**DIRECTIVE**:
Please output every line of the material as it stands, without the pictures.

◇ ◇ ◇ ◇ ◇ ◇ ◇

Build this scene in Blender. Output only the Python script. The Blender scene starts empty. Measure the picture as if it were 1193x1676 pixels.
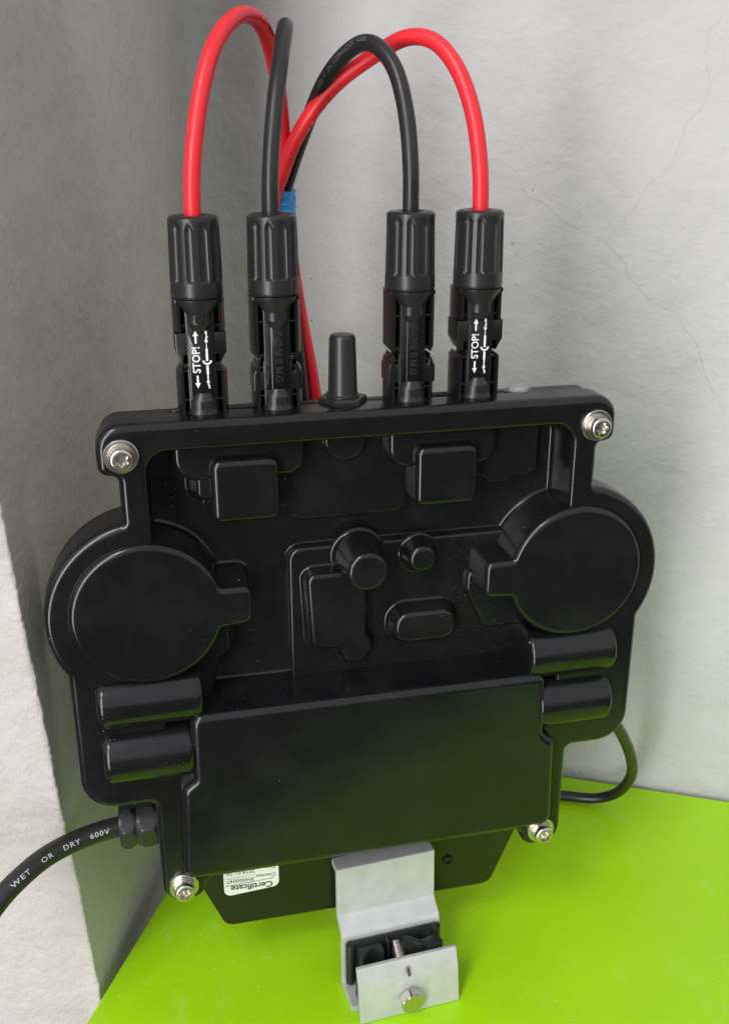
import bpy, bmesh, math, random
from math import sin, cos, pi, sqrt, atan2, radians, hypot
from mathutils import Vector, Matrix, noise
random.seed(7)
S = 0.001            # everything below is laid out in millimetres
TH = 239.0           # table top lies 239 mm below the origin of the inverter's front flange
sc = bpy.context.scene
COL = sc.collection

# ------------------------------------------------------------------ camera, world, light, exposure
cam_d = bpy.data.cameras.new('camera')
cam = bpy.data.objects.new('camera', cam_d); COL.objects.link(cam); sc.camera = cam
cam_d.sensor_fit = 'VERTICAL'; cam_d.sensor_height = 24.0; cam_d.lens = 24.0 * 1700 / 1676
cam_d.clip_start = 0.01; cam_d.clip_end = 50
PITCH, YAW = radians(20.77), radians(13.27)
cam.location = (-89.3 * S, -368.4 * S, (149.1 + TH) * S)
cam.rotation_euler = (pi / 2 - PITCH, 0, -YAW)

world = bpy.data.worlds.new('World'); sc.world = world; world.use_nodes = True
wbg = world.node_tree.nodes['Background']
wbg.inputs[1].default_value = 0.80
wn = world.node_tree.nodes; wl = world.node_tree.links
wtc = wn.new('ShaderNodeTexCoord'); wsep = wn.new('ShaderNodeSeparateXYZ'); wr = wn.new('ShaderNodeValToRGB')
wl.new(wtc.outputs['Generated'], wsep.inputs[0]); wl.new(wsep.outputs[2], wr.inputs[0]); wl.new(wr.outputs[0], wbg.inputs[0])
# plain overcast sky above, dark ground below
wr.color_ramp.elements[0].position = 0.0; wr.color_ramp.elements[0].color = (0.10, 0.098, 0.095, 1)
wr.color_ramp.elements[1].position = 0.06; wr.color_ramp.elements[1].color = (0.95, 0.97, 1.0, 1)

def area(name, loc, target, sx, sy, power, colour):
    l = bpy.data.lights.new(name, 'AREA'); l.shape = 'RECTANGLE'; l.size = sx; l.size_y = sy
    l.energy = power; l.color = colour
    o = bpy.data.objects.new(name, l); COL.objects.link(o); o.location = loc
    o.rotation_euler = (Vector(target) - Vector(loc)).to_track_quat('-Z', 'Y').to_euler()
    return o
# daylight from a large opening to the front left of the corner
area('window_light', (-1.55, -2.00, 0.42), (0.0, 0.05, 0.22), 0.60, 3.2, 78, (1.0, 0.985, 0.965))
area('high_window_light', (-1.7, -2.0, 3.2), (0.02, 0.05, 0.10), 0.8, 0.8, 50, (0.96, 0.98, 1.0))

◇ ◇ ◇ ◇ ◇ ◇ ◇

**EXERCISE SOLUTION**:
Build this scene in Blender. Output only the Python script. The Blender scene starts empty. Measure the picture as if it were 1193x1676 pixels.
import bpy, bmesh, math, random
from math import sin, cos, pi, sqrt, atan2, radians, hypot
from mathutils import Vector, Matrix, noise
random.seed(7)
S = 0.001            # everything below is laid out in millimetres
TH = 239.0           # table top lies 239 mm below the origin of the inverter's front flange
sc = bpy.context.scene
COL = sc.collection

# ------------------------------------------------------------------ camera, world, light, exposure
cam_d = bpy.data.cameras.new('camera')
cam = bpy.data.objects.new('camera', cam_d); COL.objects.link(cam); sc.camera = cam
cam_d.sensor_fit = 'VERTICAL'; cam_d.sensor_height = 24.0; cam_d.lens = 24.0 * 1700 / 1676
cam_d.clip_start = 0.01; cam_d.clip_end = 50
PITCH, YAW = radians(20.77), radians(13.27)
cam.location = (-89.3 * S, -368.4 * S, (149.1 + TH) * S)
cam.rotation_euler = (pi / 2 - PITCH, 0, -YAW)

world = bpy.data.worlds.new('World'); sc.world = world; world.use_nodes = True
wbg = world.node_tree.nodes['Background']
wbg.inputs[1].default_value = 0.80
wn = world.node_tree.nodes; wl = world.node_tree.links
wtc = wn.new('ShaderNodeTexCoord'); wsep = wn.new('ShaderNodeSeparateXYZ'); wr = wn.new('ShaderNodeValToRGB')
wl.new(wtc.outputs['Generated'], wsep.inputs[0]); wl.new(wsep.outputs[2], wr.inputs[0]); wl.new(wr.outputs[0], wbg.inputs[0])
# plain overcast sky above, dark ground below
wr.color_ramp.elements[0].position = 0.0; wr.color_ramp.elements[0].color = (0.10, 0.098, 0.095, 1)
wr.color_ramp.elements[1].position = 0.06; wr.color_ramp.elements[1].color = (0.95, 0.97, 1.0, 1)

def area(name, loc, target, sx, sy, power, colour):
    l = bpy.data.lights.new(name, 'AREA'); l.shape = 'RECTANGLE'; l.size = sx; l.size_y = sy
    l.energy = power; l.color = colour
    o = bpy.data.objects.new(name, l); COL.objects.link(o); o.location = loc
    o.rotation_euler = (Vector(target) - Vector(loc)).to_track_quat('-Z', 'Y').to_euler()
    return o
# daylight from a large opening to the front left of the corner
area('window_light', (-1.55, -2.00, 0.42), (0.0, 0.05, 0.22), 0.60, 3.2, 78, (1.0, 0.985, 0.965))
area('high_window_light', (-1.7, -2.0, 3.2), (0.02, 0.05, 0.10), 0.8, 0.8, 50, (0.96, 0.98, 1.0))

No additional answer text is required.